Ali Osman Ali sells body lotion, olive oil, cooking oil and black seed oil. He lost goods worth $2,500 in the fire and has bought new stock worth $300, half of it using a loan.

“I restocked these two shelves of my shop using some money I saved before losing my wealth to the fire. This shop used to be full and I earned good money for my family’s needs,” he said.

However, his earnings are down to around $5 from $30 a day as there seem to be fewer customers than before.

“The little I get from here is just enough for the family bills. The people I bought the goods from on credit in Bakara market are asking for their money daily, I keep telling them to wait.”

Ali lives with his family of six in one room offered by a relative as he was unable to pay the $100 monthly rent for the three-roomed house they rented before the fire.
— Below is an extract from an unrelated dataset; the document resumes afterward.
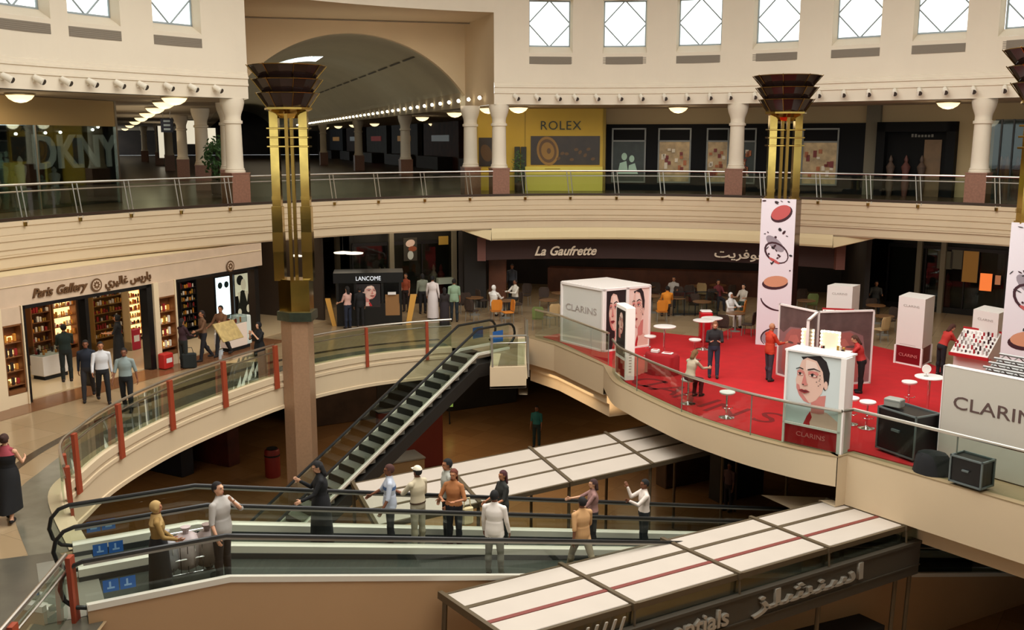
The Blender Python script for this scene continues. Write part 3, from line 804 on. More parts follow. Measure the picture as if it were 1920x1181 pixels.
# left fascia
b = MB(FASC)
b.sweep(curveL+LAND[:0], [(.3, .03), (-.05, .03), (-.05, -.16), (-.02, -.17), (-.02, -.26), (-.05, -.27), (-.05, -.36), (-.02, -.38), (-.02, -.95), (-.06, -.96), (-.06, -1.06), (.4, -1.06)])
struct(b, 'trim_mid_fascia')
b = MB(FASC)
b.sweep(LAND[1:], [(.3, .02), (0, .02), (0, -.62), (.3, -.62)]); b.sweep([(0.52, 31.9), (0.52, 36.4)], [(.3, -.5), (0, -.5), (0, -1.05), (.3, -1.05)])
struct(b, 'trim_landing_fascia')
b = MB(mat('landing floor plate', (150, 128, 100), .4)); b.poly([(x, y, .006) for x, y in [(-2.15, 34.45), (-1.55, 34.3), (-.68, 33.45), (-.72, 31.3), (.47, 31.45), (.52, 36.4), (-1, 36.4)]]); struct(b, 'floor_landing')
# platform on the right
b = MB(FASC); LIP = mat('grey platform lip', (150, 128, 96), .5)
PF = [(.35, .0), (-.02, .0), (-.02, -.98), (.4, -.98)]
b.sweep([(.52, 36.4)]+R_A, PF)
b.sweep(R_A[1:]+curveB, [(.35, 0), (-.02, 0), (-.02, -.72), (.5, -.72)])
b.sweep([curveB[-1]]+R_C, [(.35, 0), (-.02, 0), (-.02, -1.22), (.5, -1.22)])
b.sweep([curveB[-1]]+R_C, [(.5, -1.22), (.5, -1.75), (2.5, -1.75)])
b.sweep([(.52, 36.6)]+R_A, [(.12, -.98), (.12, -1.30), (.22, -1.32), (.22, -1.75), (1.5, -1.75)]); b.quad((.52, 32.2, -.5), (.52, 36.6, -.5), (.52, 36.6, -1.6), (.52, 32.2, -1.0))
struct(b, 'trim_platform_fascia')
b = MB(LIP); b.sweep([(.53, 36.42)]+R_A[:1]+curveB+R_C, [(-.03, .0), (-.03, .02), (.30, .02), (.30, 0)]); struct(b, 'trim_platform_lip')
# ---------------------------------------------------------------- railings of the middle floor
def mid_rail(name, path, label, posts, zt=1.04, post_m=RUST, offs=.0, lower=True, pw=.09):
    t = thing(name, label, 'railing', (0, 0, 0))
    p3 = [(x, y, zt) for x, y in path]
    b = MB(STEEL); b.tube(p3, .035, 8); b.build('handrail', t, True)
    if lower: b = MB(STEEL); b.tube([(x, y, zt-.24) for x, y in path], .02, 6); b.build('lower_rail', t, True)
    b = MB(RGLASS); b.sweep(path, [(.03, .07), (.03, zt-.10)]); b.build('glass_panel', t)
    for q in posts:
        (x, y), d = q; d = Vector(d).normalized(); n = Vector((-d.y, d.x)); c = Vector((x, y))
        b = MB(post_m)
        lo = [(*(c+d*sx*pw*1.1-n*oy), -.34) for sx, oy in ((-1, .12), (1, .12), (1, .07), (-1, .07))]
        hi = [(*(c+d*sx*pw*.9-n*oy), zt-.02) for sx, oy in ((-1, .10), (1, .10), (1, .02), (-1, .02))]
        b.hexa(lo, hi); b.build('post', t)
    return t
def along(path, px, z=0.):
    best = None
    for i in range(len(path)-1):
        a, c = Vector(path[i]), Vector(path[i+1])
        for k in range(20):
            q = a+(c-a)*k/20; e = abs(PR(q.x, q.y, z)[0]-px)
            if best is None or e < best[0]: best = (e, ((q.x, q.y), (c.x-a.x, c.y-a.y)))
    return best[1]
def cutpath(path, pa, pc):
    return [q for q in path if pa <= PR(q[0], q[1], 0)[0] <= pc]
iA = [i for i, q in enumerate(curveL) if q[1] > 19.3][0]
iB = [i for i, q in enumerate(curveL) if q[1] > 30.2][0]; iC = [i for i, q in enumerate(curveL) if q[1] > 31.2][0]
leftA = curveL[iA:iB]; leftB = curveL[iC:]
mid_rail('balcony_railing', leftA, 'curved glass railing with rust red posts along the left balcony, before the perfume shop', [along(leftA, p) for p in (140, 222, 318, 418, 516)])
mid_rail('balcony_railing', leftB, 'curved glass railing with thin rust red posts from the brass post to the escalator head', [along(leftB, p) for p in (576, 686, 800)], pw=.05)
p0 = curveL[iA]
endp = [(-8.75, 18.45), (-9.15, 19.2), p0]
mid_rail('balcony_railing', endp, 'short end railing turning in beside the head of the moving walkways', [(endp[0], (-.4, .75)), (endp[1], (-.4, .75))])
gp = [(-6.35, 9.0), (-6.6, 12.0), (-6.72, 13.4), (-6.8, 14.15)]
mid_rail('balcony_railing', gp, 'foreground guard railing with a rust red post at the lower left corner', [(gp[-1], (0, 1)), (gp[1], (0, 1))], zt=1.08)
lp = [(-.72, 31.35), (.45, 31.5), (.47, 34.5)]
mid_rail('balcony_railing', lp, 'small steel railing round the escalator landing', [(p, (0, 1)) for p in lp], post_m=STEEL, pw=.03)
def plat_rail(path, label, zt=1.08, mull=2.4):
    t = thing('platform_railing', label, 'railing')
    b = MB(STEEL); b.tube([(x, y, zt) for x, y in path], .04, 8); b.build('handrail', t, True)
    b = MB(CGLASS); b.sweep(path, [(.0, .03), (.0, zt-.02)]); b.build('glass_panel', t)
    acc = 0
    for i in range(1, len(path)):
        a, c = Vector(path[i-1]), Vector(path[i]); acc += (c-a).length
        if acc > mull:
            acc = 0; b = MB(mat('glass joint', (120, 128, 116), .3, .2)); b.box(c.x-.012, c.x+.012, c.y-.012, c.y+.012, .02, zt); b.build('glass_joint', t)
    return t
def inset(path, o):
    b = []
    for i in range(len(path)):
        a, c = Vector(path[max(0, i-1)]), Vector(path[min(len(path)-1, i+1)]); d = (c-a).normalized(); b.append((path[i][0]-d.y*o, path[i][1]+d.x*o))
    return b
def dense(path, st=.5):
    out = []
    for a, c in zip(path, path[1:]):
        a, c = Vector(a), Vector(c); n = max(1, int((c-a).length/st))
        out += [tuple(a+(c-a)*k/n) for k in range(n)]
    return out+[tuple(path[-1])]
plat_rail(inset([(.75, 36.1)]+R_A, .15), 'straight glass railing behind which the white booth stands, near the escalator landing')
rb = inset(curveB, .14); rc = inset([curveB[-1]]+R_C, .14)[1:]
plat_rail(rb[3:], 'curved glass railing along the front edge of the red carpet')
plat_rail(dense([rb[-1]]+rc), 'straight glass railing before the black cases and the large pale wall, at right')
# ---------------------------------------------------------------- red carpet
pts = [P2(1018, 632), P2(1075, 622), P2(1215, 622), P2(1330, 634), P2(1345, 628), P2(1372, 616), P2(1412, 618), P2(1480, 622), P2(1560, 632), P2(1650, 652), P2(1690, 661), P2(1760, 690), P2(1920, 715), (14.4, 24.5)]
fr_ = [q for q in inset(curveB, .32)]; rcx = inset([curveB[-1]]+R_C, .32)
frontc = [P2(1048, 641)]+[fr_[i] for i in range(2, len(fr_))]+[P2(1600, 846), P2(1752, 886)]
b = MB(RED); poly = frontc+pts[::-1]
n = len(poly); b.prism(poly, .004, .024)
o = b.build('red_carpet'); tag(o, 'bright red carpet covering the platform of the cosmetics promotion', 'carpet')
LETR = mat('dark red carpet letters', (120, 8, 14), .95)
# faint letters woven in the carpet along the edge
for ch, px, py, w, rz in [('C', 1190, 720, .8, -1.0), ('L', 1213, 726, .8, -.95), ('A', 1238, 735, .9, -.9), ('R', 1275, 748, .9, -.85), ('I', 1310, 762, .5, -.8), ('N', 1345, 775, .9, -.75), ('S', 1425, 790, 1.1, -.65)]:
    x, y, _ = P(px, py, .03); q = text_part(ch, 1.5, LETR, o, (x, y, .028), 'carpet_letter', .001, rot=(0, 0, rz), align='CENTER')
# ---------------------------------------------------------------- perfume shop on the left
FS = Frame((-13.95, 26.25), (-9.3, 35.7), 0)
T = lambda px, py=640: FS.at(px, py)[0]
def rect(px0, px1, pt, pb):
    a = FS.at(px0, (pt+pb)/2)[0]; c = FS.at(px1, (pt+pb)/2)[0]
    zt = (FS.at(px0, pt)[1]); return a, c, FS.at((px0+px1)/2, pb)[1], zt
SAND = mat('sandstone cladding', (204, 178, 152), .6, noise=.06, nscale=2.)
SANDP = mat('pale pilaster', (222, 200, 166), .55)
ZD = 2.78
t1a, t1b = FS.at(54, 740)[0], FS.at(290, 640)[0]
t2a, t2b = FS.at(334, 640)[0], FS.len+.05
n1a, n1b = FS.at(300, 620)[0], FS.at(328, 620)[0]
n0a, n0b = FS.at(10, 680)[0], FS.at(42, 680)[0]
t = thing('perfume_shop', 'sandstone fronted perfume shop with two wide openings on the left balcony', 'shop front', FS.loc(), FS.rz)
b = MB(SAND); b.box(-6, FS.len+.3, 0, .3, ZD, ZFB-.02); b.box(-6, n0a-.55, 0, .3, 0, ZD); b.build('fascia', t)
b = MB(SANDP)
for a, c in ((n0a-.42, n0a-.05), (n0b+.05, t1a-.02), (t1b+.02, n1a-.03), (n1b+.03, t2a-.02)):
    b = MB(SANDP); b.box(a, c, -.08, .3, 0, ZD+.02); b.build('pilaster', t)
b = MB(SANDP); b.box(n0a-.5, t1a, -.04, .3, 0, .35); b.build('plinth', t)
b = MB(SANDP); b.box(n1a-.1, n1b+.1, -.04, .3, 0, .35); b.build('plinth', t)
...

He worked in construction for five months but found the manual labour too hard.

Two of his children have dropped out of madrasa classes as he cannot pay the $10 fee.

There have been several blazes in Madina market over the past five years, as the clutter of shops along the roadside were built of wood and iron sheets so fire spread easily.

The district authority has installed a public water tap in the new facility designed and built by local company Najah. Traders have been urged to keep fire extinguishers in their shops.

Mohamed Ali Mohamoud, an architect with Najah, said the new stone building was far more resistant to fire.

“The danger of fire is now minimal. We created a road for vehicles so firefighters can access the market. The shops were blocking the way before,” he said.

Mohamed Haji Ahmed reopened his phone repair shop using $250 from a relative abroad. A father of four, he lost everything in the fire. Business is low and he is only making up to $2 a day.

“I didn’t manage to save any money as my earnings all went on paying the family bills,” he said.

“The five months I was out of work were the hardest period I have experienced in the 10 years I have been doing phone repairs.”